Eh. These flashy guys again. Who are they going to bother this time? Nice. He learned his lesson, so he won’t bother Ayame anymore. Well, let’s see how Rikei ga Koi handles the watermelon splitting. Fun! Uh, I mean, nerds! Ena insists on calling out directions to the blindfolded in polar coordinates. Good for Kosuke. Without a unit of measurement, these complex numbers are crap. Ikeda knows he has incomplete information, but he can convert that complex number into an angle and just… what did he just do? He didn’t walk over to the melon. He split it from the origin point!
Here we go, here we go! Shinya is literally making Ayame drool for him. Time for naked skin contact! And they chickened out. Just thinking about cuddling in swimsuits was too much stimulation.
https://twitter.com/xxx_stray/status/1231795926089388032
There’s already some nice cosplay of Ayame, but when do we get the red bikini versions?
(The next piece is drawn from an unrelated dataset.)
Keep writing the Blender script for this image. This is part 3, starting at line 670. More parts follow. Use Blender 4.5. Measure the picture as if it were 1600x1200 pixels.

Oh boy. Here’s the Rikei ga Koi peanut gallery to watch over the proceedings, or lack thereof.
Oh no. I can see where this is going. We’re going to end up with some freaky sex positions, I just know it. All this discussion, yet Ayame is just waiting to get some cuddle time. These positions maximizing surface contact area are running off the rails. Figure four leglock! What is happening here? Nononono! Crotches in faces are a no-no, Shinya-kun! Hold on, Ena just raised an important point in Rikei ga Koi. In Ena’s backstory, she used to hug a big-chested girl! And there it is. Fujoshi girls argue for BL cuddling! Aw. Ayame just wants some cuddling now.
Ah. We’re going to have a moment dedicated to Ena and Kosuke. Har. Ena had to ruin such a lovely childhood memory at the beach. Oh, so those flashy guys are going to hit on Ena and Kosuke will have his own rescue scene. Ha, Kosuke called the video game scenario correctly, but he’s still overprotective of his Ena-chan. Ena just got another precious memory with her Torasuke.
Epilogue time. Ikeda claims all the top minds in science are monsters physically too! Just what is going to happen at these science paper presentations in Rikei ga Koi’s next episode?